Arm’s Pierre Blanchard will give a guest lecture on “Accuracy and Performance of libm Functions”. The presentation is part of the classes Rechnerstrukturen and High Performance Computing taught at Friedrich Schiller University Jena. Pierre’s virtual lecture is on Thursday, 1st of July 2021. Time is 02:15 - 03:45PM (GMT+2). Students outside of the specific classes are cordially invited to attend and may obtain access information by writing an e-mail to alex.breuer@uni-jena.de.

Abstract: Arm IP can now be found at the cutting edge of HPC, running scientific computing workloads that stress all aspects of the system and software stack. The increasing need for optimised elementary math routines expressed by leading actors in the HPC community, such as the US National Labs, has driven the design and productisation of libamath; a library delivering the best available performance on AArch64. While most commonly used routines have been extensively optimised and made publicly available in Arm Optimized Routines (AOR), efforts are made towards upstreaming optimisations and development of new routines (available in the productised version) into AOR. This lecture describes the main stages involved in designing efficient implementations of elementary math functions in floating-point arithmetic, while thoroughly controlling their accuracy and performance.

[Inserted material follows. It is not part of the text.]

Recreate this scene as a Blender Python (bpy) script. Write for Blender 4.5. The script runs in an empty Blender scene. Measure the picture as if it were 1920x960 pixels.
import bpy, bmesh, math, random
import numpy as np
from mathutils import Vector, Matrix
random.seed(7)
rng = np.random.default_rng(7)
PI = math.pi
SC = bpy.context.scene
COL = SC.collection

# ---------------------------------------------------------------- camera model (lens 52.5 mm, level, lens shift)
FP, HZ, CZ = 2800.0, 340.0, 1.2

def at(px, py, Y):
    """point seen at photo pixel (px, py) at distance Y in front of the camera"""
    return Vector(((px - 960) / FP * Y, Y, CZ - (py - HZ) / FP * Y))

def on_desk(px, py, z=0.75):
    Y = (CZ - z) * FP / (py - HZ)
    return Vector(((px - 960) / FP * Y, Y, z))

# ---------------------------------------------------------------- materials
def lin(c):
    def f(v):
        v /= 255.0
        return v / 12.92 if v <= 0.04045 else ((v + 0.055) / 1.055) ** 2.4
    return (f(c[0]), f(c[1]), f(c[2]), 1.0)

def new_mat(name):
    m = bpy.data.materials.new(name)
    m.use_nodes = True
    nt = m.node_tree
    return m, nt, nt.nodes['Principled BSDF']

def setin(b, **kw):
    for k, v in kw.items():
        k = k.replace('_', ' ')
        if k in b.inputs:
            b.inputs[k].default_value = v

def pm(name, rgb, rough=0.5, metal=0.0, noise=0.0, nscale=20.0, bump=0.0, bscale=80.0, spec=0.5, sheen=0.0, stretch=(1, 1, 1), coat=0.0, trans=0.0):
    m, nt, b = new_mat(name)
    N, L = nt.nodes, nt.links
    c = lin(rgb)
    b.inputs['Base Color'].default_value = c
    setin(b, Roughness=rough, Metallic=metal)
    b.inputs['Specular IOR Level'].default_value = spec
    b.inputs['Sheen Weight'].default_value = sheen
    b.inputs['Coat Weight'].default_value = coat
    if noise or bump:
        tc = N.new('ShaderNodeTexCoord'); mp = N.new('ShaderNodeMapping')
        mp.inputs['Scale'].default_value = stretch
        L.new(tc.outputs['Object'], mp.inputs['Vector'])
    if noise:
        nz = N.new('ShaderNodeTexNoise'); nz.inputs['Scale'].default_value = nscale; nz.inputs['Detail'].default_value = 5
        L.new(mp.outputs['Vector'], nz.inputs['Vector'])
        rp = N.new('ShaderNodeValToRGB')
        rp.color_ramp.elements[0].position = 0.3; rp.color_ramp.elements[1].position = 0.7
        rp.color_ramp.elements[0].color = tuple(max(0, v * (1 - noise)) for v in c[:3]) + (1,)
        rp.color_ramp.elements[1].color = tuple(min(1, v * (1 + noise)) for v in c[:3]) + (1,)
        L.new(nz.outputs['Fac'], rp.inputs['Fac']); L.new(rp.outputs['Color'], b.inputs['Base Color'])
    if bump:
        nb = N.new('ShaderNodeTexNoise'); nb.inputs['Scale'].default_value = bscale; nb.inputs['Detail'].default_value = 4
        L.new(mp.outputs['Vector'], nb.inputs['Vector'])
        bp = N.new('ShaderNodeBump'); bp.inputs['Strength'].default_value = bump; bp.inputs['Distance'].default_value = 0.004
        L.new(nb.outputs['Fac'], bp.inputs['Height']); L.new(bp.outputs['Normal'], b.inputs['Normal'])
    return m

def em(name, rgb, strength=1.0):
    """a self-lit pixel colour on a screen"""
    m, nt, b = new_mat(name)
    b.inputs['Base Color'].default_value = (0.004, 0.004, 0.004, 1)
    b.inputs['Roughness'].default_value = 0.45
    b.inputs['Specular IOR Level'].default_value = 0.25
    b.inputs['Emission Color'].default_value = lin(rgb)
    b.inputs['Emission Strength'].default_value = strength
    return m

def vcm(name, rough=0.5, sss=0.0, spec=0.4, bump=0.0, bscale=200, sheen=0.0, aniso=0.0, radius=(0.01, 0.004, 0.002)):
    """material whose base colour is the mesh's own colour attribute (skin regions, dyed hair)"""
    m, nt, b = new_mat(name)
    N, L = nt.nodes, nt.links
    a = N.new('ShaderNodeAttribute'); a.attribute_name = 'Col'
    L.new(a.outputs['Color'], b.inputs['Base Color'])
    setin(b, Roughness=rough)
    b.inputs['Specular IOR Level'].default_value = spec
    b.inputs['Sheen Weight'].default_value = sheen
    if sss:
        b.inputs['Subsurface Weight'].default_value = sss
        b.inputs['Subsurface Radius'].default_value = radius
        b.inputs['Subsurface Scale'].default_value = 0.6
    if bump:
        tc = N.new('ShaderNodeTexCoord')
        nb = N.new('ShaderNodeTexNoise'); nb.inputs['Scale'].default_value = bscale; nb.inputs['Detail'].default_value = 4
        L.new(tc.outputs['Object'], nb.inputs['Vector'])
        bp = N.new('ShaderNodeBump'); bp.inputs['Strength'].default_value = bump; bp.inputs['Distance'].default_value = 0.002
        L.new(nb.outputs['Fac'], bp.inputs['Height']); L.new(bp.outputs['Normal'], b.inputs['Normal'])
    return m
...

We also show how vector units can be used to leverage performance. In particular, we point out some of the issues exposed by vectorising such routines and we explain how to overcome them on both Neon and SVE enabled micro-architectures. Examples of routines will be given throughout the presentation to illustrate our approach, including: trigonometric functions; exponentials; as well as more exotic routines such as error functions.

About the Speaker: After completing a masters in computational mechanics at the Ecole Normale Supérieure de Cachan, Pierre defended his Ph.D. thesis in applied mathematics and scientific computing at the University of Bordeaux. In 2017 he moved to Manchester (UK) to work as a postdoctoral research assistant at the Maths Department of the University of Manchester under the supervision of Nick Higham and Jack Dongarra. Pierre’s research has ranged from hierarchical matrix algorithms for High Performance Computing (HPC) to fast algorithms for standard and randomised numerical linear algebra, as well as mixed-precision floating point arithmetic. He joined the Arm Performance Libraries team in Manchester two years ago as a software engineer to work on the optimisation of elementary math functions on AArch64.